◆ GIVEN REQUEST:
Reproduce precisely the lines between the start of the data below and the line with "S.camera = camo", both included.

═════ DATA EXCERPT ═════

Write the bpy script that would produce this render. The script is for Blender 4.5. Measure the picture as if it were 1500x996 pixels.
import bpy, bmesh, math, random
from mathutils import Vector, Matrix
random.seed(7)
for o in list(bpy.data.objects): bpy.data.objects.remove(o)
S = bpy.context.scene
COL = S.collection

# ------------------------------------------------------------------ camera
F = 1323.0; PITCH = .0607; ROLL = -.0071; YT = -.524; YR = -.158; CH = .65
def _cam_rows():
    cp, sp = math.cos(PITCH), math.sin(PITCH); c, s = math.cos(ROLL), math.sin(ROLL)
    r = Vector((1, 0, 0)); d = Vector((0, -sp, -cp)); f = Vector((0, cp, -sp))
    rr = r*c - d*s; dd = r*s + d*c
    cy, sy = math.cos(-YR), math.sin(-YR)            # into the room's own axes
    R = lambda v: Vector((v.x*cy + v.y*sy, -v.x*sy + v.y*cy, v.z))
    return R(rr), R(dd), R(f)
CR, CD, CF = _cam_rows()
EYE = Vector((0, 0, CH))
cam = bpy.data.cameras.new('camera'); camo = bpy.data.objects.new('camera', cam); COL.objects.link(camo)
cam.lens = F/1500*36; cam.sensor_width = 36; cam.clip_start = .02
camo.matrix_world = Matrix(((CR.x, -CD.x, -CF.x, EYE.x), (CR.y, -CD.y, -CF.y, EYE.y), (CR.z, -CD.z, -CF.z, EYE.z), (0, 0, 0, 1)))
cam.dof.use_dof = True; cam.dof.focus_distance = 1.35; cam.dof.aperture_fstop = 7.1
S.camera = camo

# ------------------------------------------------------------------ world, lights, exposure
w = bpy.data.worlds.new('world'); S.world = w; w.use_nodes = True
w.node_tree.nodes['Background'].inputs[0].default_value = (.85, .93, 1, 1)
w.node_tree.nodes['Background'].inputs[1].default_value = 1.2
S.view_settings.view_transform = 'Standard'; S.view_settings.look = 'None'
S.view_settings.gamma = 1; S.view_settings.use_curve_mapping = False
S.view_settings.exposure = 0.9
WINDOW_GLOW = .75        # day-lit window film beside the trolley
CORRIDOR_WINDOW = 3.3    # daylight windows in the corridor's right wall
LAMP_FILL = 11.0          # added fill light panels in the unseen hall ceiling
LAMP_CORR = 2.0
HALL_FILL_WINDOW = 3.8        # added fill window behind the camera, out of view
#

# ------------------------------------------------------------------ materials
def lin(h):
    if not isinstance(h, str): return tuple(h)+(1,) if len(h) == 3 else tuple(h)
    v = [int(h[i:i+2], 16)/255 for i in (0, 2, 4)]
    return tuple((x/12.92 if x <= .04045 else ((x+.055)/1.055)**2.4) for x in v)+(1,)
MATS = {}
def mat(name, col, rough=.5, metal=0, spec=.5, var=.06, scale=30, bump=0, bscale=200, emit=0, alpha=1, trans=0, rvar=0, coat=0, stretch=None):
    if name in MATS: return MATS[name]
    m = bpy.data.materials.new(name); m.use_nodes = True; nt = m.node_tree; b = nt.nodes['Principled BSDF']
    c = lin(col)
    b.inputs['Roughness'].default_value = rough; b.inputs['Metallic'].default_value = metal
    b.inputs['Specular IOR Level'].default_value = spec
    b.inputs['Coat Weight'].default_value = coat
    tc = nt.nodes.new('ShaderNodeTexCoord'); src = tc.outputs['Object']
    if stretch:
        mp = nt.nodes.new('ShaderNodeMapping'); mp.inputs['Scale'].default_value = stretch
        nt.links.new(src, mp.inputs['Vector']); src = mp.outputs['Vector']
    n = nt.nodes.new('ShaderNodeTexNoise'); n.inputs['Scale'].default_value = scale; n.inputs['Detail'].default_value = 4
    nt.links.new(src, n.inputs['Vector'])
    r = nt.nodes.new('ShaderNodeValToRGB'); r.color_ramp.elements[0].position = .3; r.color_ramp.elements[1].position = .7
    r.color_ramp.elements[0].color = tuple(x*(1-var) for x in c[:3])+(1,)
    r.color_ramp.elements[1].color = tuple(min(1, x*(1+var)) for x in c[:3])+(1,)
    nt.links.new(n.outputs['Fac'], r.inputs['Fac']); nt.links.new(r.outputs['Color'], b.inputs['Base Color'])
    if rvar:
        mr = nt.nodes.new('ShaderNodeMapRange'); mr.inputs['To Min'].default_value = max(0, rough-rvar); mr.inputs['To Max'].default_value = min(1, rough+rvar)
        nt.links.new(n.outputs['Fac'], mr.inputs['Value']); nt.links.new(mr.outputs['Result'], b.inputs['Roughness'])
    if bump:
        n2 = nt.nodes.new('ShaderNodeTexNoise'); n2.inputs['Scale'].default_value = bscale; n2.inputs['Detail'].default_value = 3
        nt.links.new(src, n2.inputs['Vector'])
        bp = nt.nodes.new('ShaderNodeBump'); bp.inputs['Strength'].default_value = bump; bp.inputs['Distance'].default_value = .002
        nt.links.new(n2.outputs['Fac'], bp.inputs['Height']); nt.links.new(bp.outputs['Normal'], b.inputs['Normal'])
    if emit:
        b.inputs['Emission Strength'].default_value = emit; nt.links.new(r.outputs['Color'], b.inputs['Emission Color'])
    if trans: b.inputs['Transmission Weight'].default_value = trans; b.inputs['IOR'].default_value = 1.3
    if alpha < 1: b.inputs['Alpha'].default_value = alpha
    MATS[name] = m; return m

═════

◆ THE OUTPUT:
Write the bpy script that would produce this render. The script is for Blender 4.5. Measure the picture as if it were 1500x996 pixels.
import bpy, bmesh, math, random
from mathutils import Vector, Matrix
random.seed(7)
for o in list(bpy.data.objects): bpy.data.objects.remove(o)
S = bpy.context.scene
COL = S.collection

# ------------------------------------------------------------------ camera
F = 1323.0; PITCH = .0607; ROLL = -.0071; YT = -.524; YR = -.158; CH = .65
def _cam_rows():
    cp, sp = math.cos(PITCH), math.sin(PITCH); c, s = math.cos(ROLL), math.sin(ROLL)
    r = Vector((1, 0, 0)); d = Vector((0, -sp, -cp)); f = Vector((0, cp, -sp))
    rr = r*c - d*s; dd = r*s + d*c
    cy, sy = math.cos(-YR), math.sin(-YR)            # into the room's own axes
    R = lambda v: Vector((v.x*cy + v.y*sy, -v.x*sy + v.y*cy, v.z))
    return R(rr), R(dd), R(f)
CR, CD, CF = _cam_rows()
EYE = Vector((0, 0, CH))
cam = bpy.data.cameras.new('camera'); camo = bpy.data.objects.new('camera', cam); COL.objects.link(camo)
cam.lens = F/1500*36; cam.sensor_width = 36; cam.clip_start = .02
camo.matrix_world = Matrix(((CR.x, -CD.x, -CF.x, EYE.x), (CR.y, -CD.y, -CF.y, EYE.y), (CR.z, -CD.z, -CF.z, EYE.z), (0, 0, 0, 1)))
cam.dof.use_dof = True; cam.dof.focus_distance = 1.35; cam.dof.aperture_fstop = 7.1
S.camera = camo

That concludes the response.